Tony Dungy, The One Year Uncommon Life Daily Challenge (2011)

 Legendary Indianapolis Colts head coach Tony Dungy has written several books about his spiritual and personal journey, employing examples from both his coaching career with the Colts and his life outside of professional football. The One Year Uncommon Life Daily Challenge is the most unique among them because it is, in essence, a companion to the practice of everyday life. Over the course of a calendar year, it empowers readers to achieve their personal goals by setting out a series of challenges, meditations, and mental exercises that guide them toward a more fulfilling spiritual and social life.

Sigur E. Whitaker, Tony Hulman: The Man Who Saved the Indianapolis Motor Speedway (2014)

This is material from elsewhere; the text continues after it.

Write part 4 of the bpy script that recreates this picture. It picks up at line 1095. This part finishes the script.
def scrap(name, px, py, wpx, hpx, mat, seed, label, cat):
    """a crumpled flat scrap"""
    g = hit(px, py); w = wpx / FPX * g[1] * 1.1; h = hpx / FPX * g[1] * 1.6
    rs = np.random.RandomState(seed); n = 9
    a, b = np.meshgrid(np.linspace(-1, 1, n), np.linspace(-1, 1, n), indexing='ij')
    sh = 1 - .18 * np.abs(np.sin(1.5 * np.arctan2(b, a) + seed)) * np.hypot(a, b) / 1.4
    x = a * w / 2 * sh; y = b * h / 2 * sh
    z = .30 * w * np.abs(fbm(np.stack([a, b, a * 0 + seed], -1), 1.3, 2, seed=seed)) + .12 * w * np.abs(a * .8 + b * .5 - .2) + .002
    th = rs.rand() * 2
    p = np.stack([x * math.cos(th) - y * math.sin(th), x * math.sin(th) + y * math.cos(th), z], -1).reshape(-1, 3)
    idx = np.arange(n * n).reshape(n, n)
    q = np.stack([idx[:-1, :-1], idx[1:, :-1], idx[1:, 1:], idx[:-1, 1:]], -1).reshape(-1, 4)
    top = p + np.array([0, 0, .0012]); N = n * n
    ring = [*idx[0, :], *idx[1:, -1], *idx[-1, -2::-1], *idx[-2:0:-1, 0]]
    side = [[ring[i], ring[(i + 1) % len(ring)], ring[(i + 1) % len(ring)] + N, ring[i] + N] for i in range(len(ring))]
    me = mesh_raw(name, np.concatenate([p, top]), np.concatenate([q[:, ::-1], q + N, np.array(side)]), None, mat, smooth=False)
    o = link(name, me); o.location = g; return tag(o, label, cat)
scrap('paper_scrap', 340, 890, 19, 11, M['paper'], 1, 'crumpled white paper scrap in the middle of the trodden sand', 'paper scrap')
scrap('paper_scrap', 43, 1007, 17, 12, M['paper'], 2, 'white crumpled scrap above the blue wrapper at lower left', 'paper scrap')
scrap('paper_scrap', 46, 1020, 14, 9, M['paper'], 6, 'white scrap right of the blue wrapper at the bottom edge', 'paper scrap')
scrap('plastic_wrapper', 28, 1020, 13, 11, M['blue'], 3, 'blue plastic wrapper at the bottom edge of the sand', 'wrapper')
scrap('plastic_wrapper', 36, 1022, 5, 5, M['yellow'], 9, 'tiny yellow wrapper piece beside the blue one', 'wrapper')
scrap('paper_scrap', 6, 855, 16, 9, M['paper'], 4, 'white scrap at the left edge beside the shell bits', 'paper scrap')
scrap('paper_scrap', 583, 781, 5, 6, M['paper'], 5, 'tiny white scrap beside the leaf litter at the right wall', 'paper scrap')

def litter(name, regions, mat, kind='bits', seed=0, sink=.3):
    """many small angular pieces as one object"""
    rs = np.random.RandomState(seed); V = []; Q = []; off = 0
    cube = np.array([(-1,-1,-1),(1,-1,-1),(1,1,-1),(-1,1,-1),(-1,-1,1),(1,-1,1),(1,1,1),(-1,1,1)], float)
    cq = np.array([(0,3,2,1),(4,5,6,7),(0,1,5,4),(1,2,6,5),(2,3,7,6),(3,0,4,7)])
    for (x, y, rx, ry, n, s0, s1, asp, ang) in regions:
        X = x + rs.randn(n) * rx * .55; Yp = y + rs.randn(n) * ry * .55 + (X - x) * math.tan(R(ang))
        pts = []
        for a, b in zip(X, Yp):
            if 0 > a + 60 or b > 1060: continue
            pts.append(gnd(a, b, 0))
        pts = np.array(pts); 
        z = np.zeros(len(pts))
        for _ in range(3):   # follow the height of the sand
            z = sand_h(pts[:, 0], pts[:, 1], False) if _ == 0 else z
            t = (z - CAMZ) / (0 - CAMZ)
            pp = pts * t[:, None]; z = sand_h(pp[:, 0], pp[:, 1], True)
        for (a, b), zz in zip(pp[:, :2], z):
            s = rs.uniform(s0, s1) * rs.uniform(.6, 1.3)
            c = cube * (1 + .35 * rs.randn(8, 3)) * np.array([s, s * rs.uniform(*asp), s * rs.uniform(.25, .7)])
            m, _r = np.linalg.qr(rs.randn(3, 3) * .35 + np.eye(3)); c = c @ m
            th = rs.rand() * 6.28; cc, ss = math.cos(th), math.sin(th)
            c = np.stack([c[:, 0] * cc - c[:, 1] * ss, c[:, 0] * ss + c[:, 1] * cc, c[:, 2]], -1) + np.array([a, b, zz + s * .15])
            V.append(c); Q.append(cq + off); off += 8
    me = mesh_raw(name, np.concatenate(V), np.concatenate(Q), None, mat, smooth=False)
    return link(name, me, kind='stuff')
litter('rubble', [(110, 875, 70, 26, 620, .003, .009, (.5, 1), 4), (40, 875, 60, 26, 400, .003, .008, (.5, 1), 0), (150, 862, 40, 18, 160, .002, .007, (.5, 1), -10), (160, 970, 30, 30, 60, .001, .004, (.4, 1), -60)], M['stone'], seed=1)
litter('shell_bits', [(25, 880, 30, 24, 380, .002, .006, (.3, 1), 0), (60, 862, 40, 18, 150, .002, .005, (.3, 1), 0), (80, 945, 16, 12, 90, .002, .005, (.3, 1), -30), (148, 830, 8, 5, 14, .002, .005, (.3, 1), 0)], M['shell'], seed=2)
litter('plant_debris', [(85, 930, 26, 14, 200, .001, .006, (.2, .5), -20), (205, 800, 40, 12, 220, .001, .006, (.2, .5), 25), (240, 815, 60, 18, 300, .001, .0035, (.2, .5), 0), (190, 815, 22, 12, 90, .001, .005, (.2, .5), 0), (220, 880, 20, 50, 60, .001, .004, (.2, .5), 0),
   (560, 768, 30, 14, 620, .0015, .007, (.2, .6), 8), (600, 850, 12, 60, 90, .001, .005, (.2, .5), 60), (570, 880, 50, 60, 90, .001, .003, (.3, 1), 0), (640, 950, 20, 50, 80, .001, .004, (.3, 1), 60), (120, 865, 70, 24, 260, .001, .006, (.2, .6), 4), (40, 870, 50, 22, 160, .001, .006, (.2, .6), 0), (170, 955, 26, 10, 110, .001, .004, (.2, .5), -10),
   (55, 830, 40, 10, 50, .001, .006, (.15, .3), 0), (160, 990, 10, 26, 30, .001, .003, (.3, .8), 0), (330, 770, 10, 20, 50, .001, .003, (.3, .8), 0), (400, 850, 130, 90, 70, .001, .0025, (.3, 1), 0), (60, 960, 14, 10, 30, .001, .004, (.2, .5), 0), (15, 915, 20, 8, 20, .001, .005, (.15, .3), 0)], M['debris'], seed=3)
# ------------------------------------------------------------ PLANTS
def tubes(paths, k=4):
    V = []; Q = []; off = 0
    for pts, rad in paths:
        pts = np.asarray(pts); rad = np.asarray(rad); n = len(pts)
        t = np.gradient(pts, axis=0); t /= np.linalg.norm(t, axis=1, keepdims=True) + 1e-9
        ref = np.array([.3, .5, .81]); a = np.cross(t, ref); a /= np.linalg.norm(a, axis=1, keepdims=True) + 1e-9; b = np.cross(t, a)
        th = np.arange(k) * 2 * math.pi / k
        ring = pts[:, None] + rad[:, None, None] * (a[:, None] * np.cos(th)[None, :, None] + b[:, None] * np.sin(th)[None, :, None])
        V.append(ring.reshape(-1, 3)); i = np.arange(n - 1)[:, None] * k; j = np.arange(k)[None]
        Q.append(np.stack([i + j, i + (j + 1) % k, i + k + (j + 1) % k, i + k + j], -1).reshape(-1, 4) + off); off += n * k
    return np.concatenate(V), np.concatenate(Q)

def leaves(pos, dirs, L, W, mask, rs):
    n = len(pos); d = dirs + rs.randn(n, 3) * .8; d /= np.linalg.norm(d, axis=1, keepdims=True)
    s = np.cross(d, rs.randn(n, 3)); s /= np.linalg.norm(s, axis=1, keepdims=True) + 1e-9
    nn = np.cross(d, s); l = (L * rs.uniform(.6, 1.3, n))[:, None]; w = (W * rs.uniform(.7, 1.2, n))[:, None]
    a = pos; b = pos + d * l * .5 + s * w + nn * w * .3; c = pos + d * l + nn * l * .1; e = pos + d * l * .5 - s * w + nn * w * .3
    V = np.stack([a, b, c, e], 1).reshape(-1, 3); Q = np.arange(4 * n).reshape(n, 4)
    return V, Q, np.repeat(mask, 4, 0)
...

 In 1945, a foods wholesaler from Terre Haute named Tony Hulman purchased the moribund Indianapolis Motor Speedway, which had been inactive throughout World War II and was soon slated to be the site of a housing project.  Through a combination of thoughtful management and promotional guile, Hulman reinvigorated the venue and its premier event, the Indianapolis 500, returning it to its rightful place as the “Greatest Spectacle in Racing.”  Whitaker’s fascinating biography of Hulman shows how the savior of Indy Car Racing was simultaneously backward-looking, steeping the event in time-tested traditions like the singing of “Back Home Again in Indiana,” and forward-looking, in his building up the United States Auto Club into a national governing body and circuit for open-wheel racing.